* RAW DATA

-=-=-

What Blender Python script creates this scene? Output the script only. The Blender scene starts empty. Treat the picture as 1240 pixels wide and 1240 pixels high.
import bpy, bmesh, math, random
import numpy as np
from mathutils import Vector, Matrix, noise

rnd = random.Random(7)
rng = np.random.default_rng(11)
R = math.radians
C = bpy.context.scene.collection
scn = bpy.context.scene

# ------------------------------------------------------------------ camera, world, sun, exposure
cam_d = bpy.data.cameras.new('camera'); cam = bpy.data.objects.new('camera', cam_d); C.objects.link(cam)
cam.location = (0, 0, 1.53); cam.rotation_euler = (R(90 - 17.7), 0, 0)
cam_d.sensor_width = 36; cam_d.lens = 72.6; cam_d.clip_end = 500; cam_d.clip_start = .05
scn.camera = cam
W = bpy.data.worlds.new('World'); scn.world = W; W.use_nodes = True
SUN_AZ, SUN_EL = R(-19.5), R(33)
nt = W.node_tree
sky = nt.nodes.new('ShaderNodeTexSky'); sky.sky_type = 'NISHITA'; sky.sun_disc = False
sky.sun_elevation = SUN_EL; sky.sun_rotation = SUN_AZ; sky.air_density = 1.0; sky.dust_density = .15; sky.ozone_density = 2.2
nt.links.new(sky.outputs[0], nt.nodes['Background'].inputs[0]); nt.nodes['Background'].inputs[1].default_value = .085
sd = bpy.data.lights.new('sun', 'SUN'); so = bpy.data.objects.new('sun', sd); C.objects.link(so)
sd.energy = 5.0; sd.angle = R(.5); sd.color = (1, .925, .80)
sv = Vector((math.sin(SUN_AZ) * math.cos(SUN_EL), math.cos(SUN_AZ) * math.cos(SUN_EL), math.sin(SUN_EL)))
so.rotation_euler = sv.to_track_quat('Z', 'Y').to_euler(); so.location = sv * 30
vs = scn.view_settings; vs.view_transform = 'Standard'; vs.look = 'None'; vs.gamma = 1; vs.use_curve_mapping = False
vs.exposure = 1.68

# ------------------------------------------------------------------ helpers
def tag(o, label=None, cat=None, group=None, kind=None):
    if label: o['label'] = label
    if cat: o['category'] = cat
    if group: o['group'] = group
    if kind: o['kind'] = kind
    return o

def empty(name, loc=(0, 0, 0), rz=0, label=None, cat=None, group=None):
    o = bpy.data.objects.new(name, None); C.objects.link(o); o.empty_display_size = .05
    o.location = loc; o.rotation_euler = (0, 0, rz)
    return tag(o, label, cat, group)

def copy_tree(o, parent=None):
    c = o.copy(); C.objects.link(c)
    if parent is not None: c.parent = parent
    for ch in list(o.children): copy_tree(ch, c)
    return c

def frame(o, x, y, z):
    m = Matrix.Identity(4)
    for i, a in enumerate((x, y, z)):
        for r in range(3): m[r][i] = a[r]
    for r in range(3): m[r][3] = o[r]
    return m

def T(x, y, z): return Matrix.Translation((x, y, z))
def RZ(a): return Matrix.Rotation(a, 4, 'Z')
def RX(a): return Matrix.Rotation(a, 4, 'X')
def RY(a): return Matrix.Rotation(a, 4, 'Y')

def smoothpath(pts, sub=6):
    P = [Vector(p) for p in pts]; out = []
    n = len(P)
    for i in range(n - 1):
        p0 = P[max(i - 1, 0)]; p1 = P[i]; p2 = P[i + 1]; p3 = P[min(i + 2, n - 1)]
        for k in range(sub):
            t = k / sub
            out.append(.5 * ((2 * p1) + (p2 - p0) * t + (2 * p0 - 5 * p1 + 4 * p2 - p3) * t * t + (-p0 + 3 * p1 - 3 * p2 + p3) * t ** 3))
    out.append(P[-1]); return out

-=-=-

Transcribe the whole listing exactly.

* THE RESULT
What Blender Python script creates this scene? Output the script only. The Blender scene starts empty. Treat the picture as 1240 pixels wide and 1240 pixels high.
import bpy, bmesh, math, random
import numpy as np
from mathutils import Vector, Matrix, noise

rnd = random.Random(7)
rng = np.random.default_rng(11)
R = math.radians
C = bpy.context.scene.collection
scn = bpy.context.scene

# ------------------------------------------------------------------ camera, world, sun, exposure
cam_d = bpy.data.cameras.new('camera'); cam = bpy.data.objects.new('camera', cam_d); C.objects.link(cam)
cam.location = (0, 0, 1.53); cam.rotation_euler = (R(90 - 17.7), 0, 0)
cam_d.sensor_width = 36; cam_d.lens = 72.6; cam_d.clip_end = 500; cam_d.clip_start = .05
scn.camera = cam
W = bpy.data.worlds.new('World'); scn.world = W; W.use_nodes = True
SUN_AZ, SUN_EL = R(-19.5), R(33)
nt = W.node_tree
sky = nt.nodes.new('ShaderNodeTexSky'); sky.sky_type = 'NISHITA'; sky.sun_disc = False
sky.sun_elevation = SUN_EL; sky.sun_rotation = SUN_AZ; sky.air_density = 1.0; sky.dust_density = .15; sky.ozone_density = 2.2
nt.links.new(sky.outputs[0], nt.nodes['Background'].inputs[0]); nt.nodes['Background'].inputs[1].default_value = .085
sd = bpy.data.lights.new('sun', 'SUN'); so = bpy.data.objects.new('sun', sd); C.objects.link(so)
sd.energy = 5.0; sd.angle = R(.5); sd.color = (1, .925, .80)
sv = Vector((math.sin(SUN_AZ) * math.cos(SUN_EL), math.cos(SUN_AZ) * math.cos(SUN_EL), math.sin(SUN_EL)))
so.rotation_euler = sv.to_track_quat('Z', 'Y').to_euler(); so.location = sv * 30
vs = scn.view_settings; vs.view_transform = 'Standard'; vs.look = 'None'; vs.gamma = 1; vs.use_curve_mapping = False
vs.exposure = 1.68

# ------------------------------------------------------------------ helpers
def tag(o, label=None, cat=None, group=None, kind=None):
    if label: o['label'] = label
    if cat: o['category'] = cat
    if group: o['group'] = group
    if kind: o['kind'] = kind
    return o

def empty(name, loc=(0, 0, 0), rz=0, label=None, cat=None, group=None):
    o = bpy.data.objects.new(name, None); C.objects.link(o); o.empty_display_size = .05
    o.location = loc; o.rotation_euler = (0, 0, rz)
    return tag(o, label, cat, group)

def copy_tree(o, parent=None):
    c = o.copy(); C.objects.link(c)
    if parent is not None: c.parent = parent
    for ch in list(o.children): copy_tree(ch, c)
    return c

def frame(o, x, y, z):
    m = Matrix.Identity(4)
    for i, a in enumerate((x, y, z)):
        for r in range(3): m[r][i] = a[r]
    for r in range(3): m[r][3] = o[r]
    return m

def T(x, y, z): return Matrix.Translation((x, y, z))
def RZ(a): return Matrix.Rotation(a, 4, 'Z')
def RX(a): return Matrix.Rotation(a, 4, 'X')
def RY(a): return Matrix.Rotation(a, 4, 'Y')

def smoothpath(pts, sub=6):
    P = [Vector(p) for p in pts]; out = []
    n = len(P)
    for i in range(n - 1):
        p0 = P[max(i - 1, 0)]; p1 = P[i]; p2 = P[i + 1]; p3 = P[min(i + 2, n - 1)]
        for k in range(sub):
            t = k / sub
            out.append(.5 * ((2 * p1) + (p2 - p0) * t + (2 * p0 - 5 * p1 + 4 * p2 - p3) * t * t + (-p0 + 3 * p1 - 3 * p2 + p3) * t ** 3))
    out.append(P[-1]); return out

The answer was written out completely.